Mit der Abspaltung der HRE hat sich die HVB im Zuge ihres Konzernumbaus von etwa einem Fünftel ihres Geschäfts getrennt. Das finanziell angeschlagene Kreditinstitut hat rund 57 Milliarden Euro Risikoaktiva in den neuen Konzern ausgelagert und will damit wieder profitabel werden. „Beim Abbau der Risikoaktiva und der Stärkung unserer Kapitalbasis haben wir bereits erhebliche Fortschritte erzielt“, sagte HVB-Vorstandschef Dieter Rampl am Montag. Auch nach der Abspaltung der HRE verbleiben aber noch gewerbliche Immobilien im Wert von etwa 30 Milliarden Euro in den Büchern; die HVB rechnet für 2003 noch einmal mit einer Risikovorsorge von rund drei Milliarden Euro (Vorjahr: 3,8 Milliarden Euro).

Die HRE tritt als einer der größten europäischen Anbieter von gewerblichen Immobilienfinanzierungen an. In dem Konzern sind drei operative, voneinander unabhängige Einheiten gebündelt: Hypo Real Estate Bank International (internationales Geschäft), Württembergische Hypothekenbank (pfandbriefgestütztes in- und ausländisches Geschäft) und Hypo Real Estate Bank (Deutschland-Geschäft). Wachsen will der Konzern künftig vor allem mit dem Auslandsgeschäft, das bereits profitabel ist. Im defizitären Deutschland-Geschäft hat die HRE dagegen einen strikten Sparkurs angekündigt.

Die HVB bleibt auch nach der Abspaltung der Immobilientochter zunächst die zweitgrößte deutsche Bank hinter der Deutschen Bank und vor der Commerzbank. Der Abstand ist jedoch knapp: Am Montag hatten die Münchner eine Marktkapitalisierung (siehe Lexikon, Seite 16) von etwa 7,8 Milliarden Euro; die Commerzbank wies einen Wert von 7,65 Milliarden Euro auf. Die Deutsche Bank kommt auf einen Börsenwert von 32,1 Milliarden Euro. Analyst Becker zufolge wird in nächster Zeit wieder verstärkt über Fusionen spekuliert, da die HVB nach der Auslagerung der Immobilienrisiken „attraktiver für potenzielle Käufer geworden“ sei.
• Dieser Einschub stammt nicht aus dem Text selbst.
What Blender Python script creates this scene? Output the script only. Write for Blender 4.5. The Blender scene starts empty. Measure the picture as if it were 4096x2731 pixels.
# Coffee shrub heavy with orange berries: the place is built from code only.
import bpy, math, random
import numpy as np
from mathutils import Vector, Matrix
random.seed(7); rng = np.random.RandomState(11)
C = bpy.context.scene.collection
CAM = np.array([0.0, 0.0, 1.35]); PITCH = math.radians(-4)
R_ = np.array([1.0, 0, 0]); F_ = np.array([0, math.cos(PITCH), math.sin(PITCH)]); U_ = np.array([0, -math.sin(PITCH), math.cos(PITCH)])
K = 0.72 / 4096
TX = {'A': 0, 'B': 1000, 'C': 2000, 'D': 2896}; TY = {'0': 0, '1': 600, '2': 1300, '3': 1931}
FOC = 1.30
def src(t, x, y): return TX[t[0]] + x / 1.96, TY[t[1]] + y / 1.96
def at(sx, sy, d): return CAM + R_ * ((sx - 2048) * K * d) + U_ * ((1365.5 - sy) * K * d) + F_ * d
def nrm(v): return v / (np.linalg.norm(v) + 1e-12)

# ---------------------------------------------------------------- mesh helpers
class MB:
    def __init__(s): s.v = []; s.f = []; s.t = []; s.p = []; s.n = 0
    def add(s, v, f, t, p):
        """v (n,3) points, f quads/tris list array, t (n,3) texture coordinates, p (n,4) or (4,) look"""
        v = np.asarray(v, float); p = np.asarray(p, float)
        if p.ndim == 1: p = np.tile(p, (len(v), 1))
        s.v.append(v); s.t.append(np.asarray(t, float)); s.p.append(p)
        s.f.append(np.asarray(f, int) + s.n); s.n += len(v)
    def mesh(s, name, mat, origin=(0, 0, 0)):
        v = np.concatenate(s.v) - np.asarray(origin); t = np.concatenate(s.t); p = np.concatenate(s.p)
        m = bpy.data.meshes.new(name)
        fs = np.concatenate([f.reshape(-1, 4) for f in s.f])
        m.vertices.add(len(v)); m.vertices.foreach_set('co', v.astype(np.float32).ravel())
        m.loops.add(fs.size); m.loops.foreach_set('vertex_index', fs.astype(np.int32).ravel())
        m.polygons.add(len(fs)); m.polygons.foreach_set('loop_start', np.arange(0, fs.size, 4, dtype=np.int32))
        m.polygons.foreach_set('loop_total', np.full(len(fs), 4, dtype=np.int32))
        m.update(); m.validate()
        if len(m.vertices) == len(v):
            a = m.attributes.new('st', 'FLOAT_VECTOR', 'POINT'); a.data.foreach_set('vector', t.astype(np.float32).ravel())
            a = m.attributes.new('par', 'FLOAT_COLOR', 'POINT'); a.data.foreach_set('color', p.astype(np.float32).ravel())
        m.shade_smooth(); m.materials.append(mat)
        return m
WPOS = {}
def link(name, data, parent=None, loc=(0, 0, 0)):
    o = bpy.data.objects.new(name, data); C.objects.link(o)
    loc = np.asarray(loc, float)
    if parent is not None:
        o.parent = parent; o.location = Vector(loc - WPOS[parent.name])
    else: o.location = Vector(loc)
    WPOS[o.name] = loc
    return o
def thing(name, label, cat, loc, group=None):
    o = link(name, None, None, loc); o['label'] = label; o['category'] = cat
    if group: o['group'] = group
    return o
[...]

Der gelungene Start der HRE-Aktie dürfte weitere Börsenanwärter ermutigen. So kündigte die Deutsche Post AG vor gut einer Woche an, sie wolle 50 Prozent der Postbank in etwa einem Jahr an die Börse bringen. Post-Chef Klaus Zumwinkel rechnet mit einem Erlös von bis zu 2,5 Milliarden Euro. In den Startlöchern steht auch der Sanitärarmaturenhersteller Grohe. Das Unternehmen beauftragte jüngst die Investmentbank Merrill Lynch mit der Prüfung aller Optionen für den Ausstieg der Investorengruppe BC Partners. Oberste Präferenz: der Börsengang. Auch der Generikahersteller Hexal will bis Jahresende eine Entscheidung über einen möglichen Börsengang gefällt haben. Dann sollen eventuell einmal bis zu 30 Prozent der Aktien gelistet sein.